§ What is required
Copy, character for character, the lines running from the one with "Continue the Blender" to the one with "else: dup(p0, loc, yawto(fx, fy), lb)", ends included. Leave out every other line.

|---|

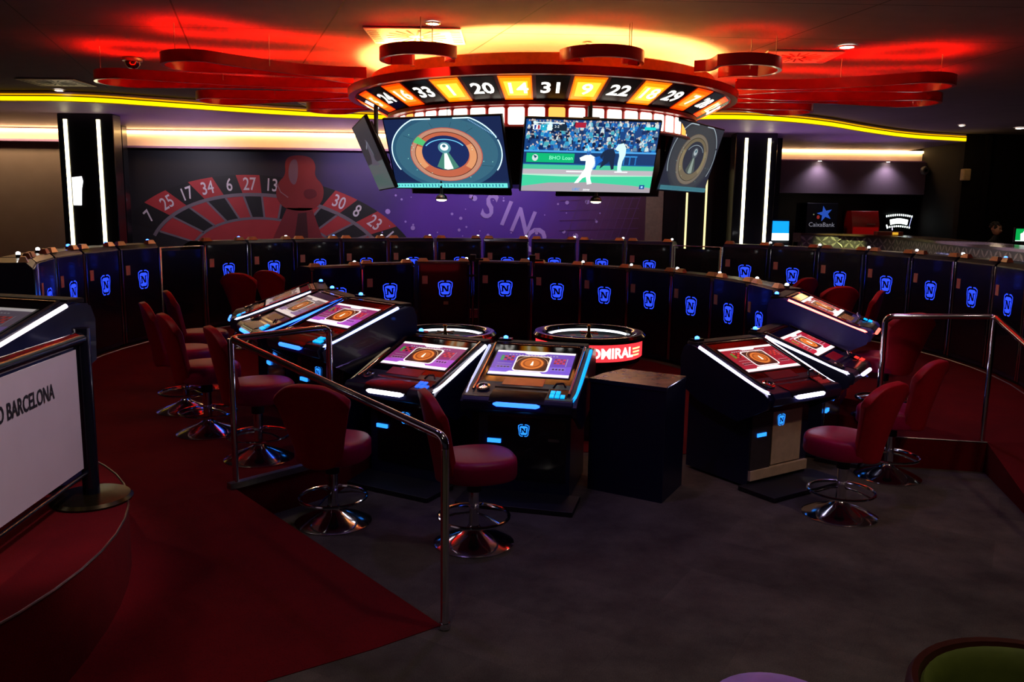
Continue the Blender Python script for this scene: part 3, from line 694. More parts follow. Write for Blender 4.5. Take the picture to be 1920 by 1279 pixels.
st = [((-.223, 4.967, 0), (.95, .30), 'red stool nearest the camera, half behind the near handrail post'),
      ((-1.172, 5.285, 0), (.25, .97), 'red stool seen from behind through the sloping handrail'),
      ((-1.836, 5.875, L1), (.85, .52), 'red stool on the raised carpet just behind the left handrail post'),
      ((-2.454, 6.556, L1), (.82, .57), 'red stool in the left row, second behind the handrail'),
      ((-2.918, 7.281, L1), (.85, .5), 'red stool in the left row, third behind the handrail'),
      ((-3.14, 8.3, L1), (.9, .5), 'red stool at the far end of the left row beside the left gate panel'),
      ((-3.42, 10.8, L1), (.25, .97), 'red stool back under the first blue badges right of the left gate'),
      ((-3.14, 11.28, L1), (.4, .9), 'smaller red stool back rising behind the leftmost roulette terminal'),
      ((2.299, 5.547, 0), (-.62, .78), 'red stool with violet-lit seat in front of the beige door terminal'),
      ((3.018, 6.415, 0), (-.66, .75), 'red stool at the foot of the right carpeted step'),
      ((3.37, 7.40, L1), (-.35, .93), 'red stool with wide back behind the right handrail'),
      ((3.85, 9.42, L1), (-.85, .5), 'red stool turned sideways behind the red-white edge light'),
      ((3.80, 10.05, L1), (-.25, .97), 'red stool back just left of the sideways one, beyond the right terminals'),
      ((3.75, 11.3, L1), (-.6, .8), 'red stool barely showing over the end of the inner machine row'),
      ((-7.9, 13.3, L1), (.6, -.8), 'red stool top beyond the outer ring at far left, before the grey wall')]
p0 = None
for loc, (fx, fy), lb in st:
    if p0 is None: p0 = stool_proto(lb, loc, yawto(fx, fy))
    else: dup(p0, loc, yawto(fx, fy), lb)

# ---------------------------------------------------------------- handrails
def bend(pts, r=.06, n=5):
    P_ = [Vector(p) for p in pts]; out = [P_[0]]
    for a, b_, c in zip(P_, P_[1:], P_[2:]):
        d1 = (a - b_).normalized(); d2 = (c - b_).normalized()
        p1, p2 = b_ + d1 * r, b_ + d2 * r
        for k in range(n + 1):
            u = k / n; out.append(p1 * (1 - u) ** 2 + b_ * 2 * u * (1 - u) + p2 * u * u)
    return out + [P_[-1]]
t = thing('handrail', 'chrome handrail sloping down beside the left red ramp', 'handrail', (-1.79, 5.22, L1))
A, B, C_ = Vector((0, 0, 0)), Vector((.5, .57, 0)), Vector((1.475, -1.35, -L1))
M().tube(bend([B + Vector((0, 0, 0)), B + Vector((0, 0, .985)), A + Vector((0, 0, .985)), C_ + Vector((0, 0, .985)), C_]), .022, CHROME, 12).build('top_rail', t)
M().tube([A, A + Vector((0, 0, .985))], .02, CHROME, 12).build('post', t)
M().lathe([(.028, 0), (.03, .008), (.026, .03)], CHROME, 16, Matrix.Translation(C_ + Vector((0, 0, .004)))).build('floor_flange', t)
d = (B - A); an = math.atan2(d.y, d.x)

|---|

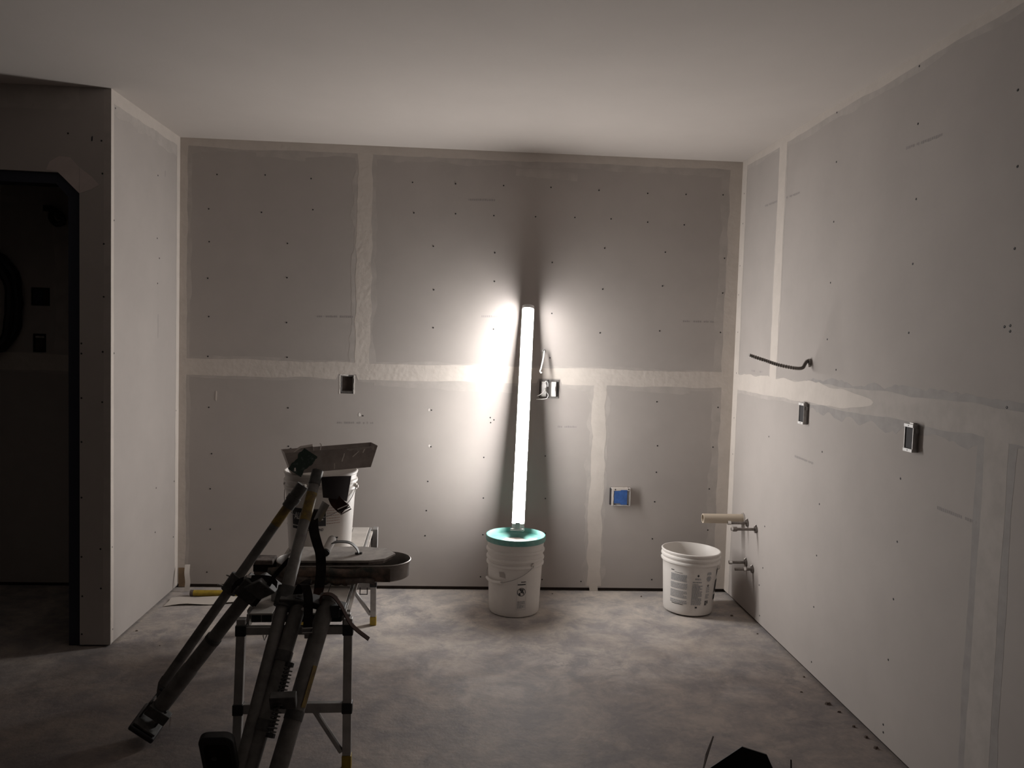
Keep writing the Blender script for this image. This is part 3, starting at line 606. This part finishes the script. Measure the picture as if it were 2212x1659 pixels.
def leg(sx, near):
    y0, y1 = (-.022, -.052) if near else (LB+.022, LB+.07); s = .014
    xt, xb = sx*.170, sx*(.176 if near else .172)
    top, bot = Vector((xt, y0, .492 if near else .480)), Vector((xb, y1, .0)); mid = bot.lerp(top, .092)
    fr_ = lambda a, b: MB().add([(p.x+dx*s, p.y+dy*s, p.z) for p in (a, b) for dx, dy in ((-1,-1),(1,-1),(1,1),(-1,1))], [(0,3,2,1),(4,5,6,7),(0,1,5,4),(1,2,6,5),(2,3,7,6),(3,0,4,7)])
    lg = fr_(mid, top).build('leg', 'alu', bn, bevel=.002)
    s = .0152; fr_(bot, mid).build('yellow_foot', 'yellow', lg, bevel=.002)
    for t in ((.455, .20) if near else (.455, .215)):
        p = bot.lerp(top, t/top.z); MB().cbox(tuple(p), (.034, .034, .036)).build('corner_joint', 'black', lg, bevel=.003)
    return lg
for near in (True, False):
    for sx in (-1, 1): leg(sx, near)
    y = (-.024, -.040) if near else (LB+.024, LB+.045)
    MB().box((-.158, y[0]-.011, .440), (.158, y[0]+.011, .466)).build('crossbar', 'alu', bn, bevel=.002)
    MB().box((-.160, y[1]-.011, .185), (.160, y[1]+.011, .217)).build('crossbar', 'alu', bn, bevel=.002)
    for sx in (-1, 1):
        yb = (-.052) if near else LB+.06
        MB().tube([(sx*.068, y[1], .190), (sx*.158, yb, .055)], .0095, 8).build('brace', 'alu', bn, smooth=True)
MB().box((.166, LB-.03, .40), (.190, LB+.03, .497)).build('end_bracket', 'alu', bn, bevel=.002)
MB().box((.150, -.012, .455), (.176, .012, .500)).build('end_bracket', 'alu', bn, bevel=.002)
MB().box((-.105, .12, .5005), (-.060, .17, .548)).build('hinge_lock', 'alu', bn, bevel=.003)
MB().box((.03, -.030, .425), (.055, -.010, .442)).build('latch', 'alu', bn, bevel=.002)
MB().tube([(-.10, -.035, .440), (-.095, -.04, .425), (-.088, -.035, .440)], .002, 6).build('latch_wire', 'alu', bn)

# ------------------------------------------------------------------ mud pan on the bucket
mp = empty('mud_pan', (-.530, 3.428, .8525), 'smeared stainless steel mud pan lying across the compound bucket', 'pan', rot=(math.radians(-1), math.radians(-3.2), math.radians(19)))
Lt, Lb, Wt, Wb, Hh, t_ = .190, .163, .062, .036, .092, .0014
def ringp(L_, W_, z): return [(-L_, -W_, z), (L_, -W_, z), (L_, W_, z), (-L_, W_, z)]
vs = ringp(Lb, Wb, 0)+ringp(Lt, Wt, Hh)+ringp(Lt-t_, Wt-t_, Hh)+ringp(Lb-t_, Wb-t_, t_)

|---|

§ Task output
Continue the Blender Python script for this scene: part 3, from line 694. More parts follow. Write for Blender 4.5. Take the picture to be 1920 by 1279 pixels.
st = [((-.223, 4.967, 0), (.95, .30), 'red stool nearest the camera, half behind the near handrail post'),
      ((-1.172, 5.285, 0), (.25, .97), 'red stool seen from behind through the sloping handrail'),
      ((-1.836, 5.875, L1), (.85, .52), 'red stool on the raised carpet just behind the left handrail post'),
      ((-2.454, 6.556, L1), (.82, .57), 'red stool in the left row, second behind the handrail'),
      ((-2.918, 7.281, L1), (.85, .5), 'red stool in the left row, third behind the handrail'),
      ((-3.14, 8.3, L1), (.9, .5), 'red stool at the far end of the left row beside the left gate panel'),
      ((-3.42, 10.8, L1), (.25, .97), 'red stool back under the first blue badges right of the left gate'),
      ((-3.14, 11.28, L1), (.4, .9), 'smaller red stool back rising behind the leftmost roulette terminal'),
      ((2.299, 5.547, 0), (-.62, .78), 'red stool with violet-lit seat in front of the beige door terminal'),
      ((3.018, 6.415, 0), (-.66, .75), 'red stool at the foot of the right carpeted step'),
      ((3.37, 7.40, L1), (-.35, .93), 'red stool with wide back behind the right handrail'),
      ((3.85, 9.42, L1), (-.85, .5), 'red stool turned sideways behind the red-white edge light'),
      ((3.80, 10.05, L1), (-.25, .97), 'red stool back just left of the sideways one, beyond the right terminals'),
      ((3.75, 11.3, L1), (-.6, .8), 'red stool barely showing over the end of the inner machine row'),
      ((-7.9, 13.3, L1), (.6, -.8), 'red stool top beyond the outer ring at far left, before the grey wall')]
p0 = None
for loc, (fx, fy), lb in st:
    if p0 is None: p0 = stool_proto(lb, loc, yawto(fx, fy))
    else: dup(p0, loc, yawto(fx, fy), lb)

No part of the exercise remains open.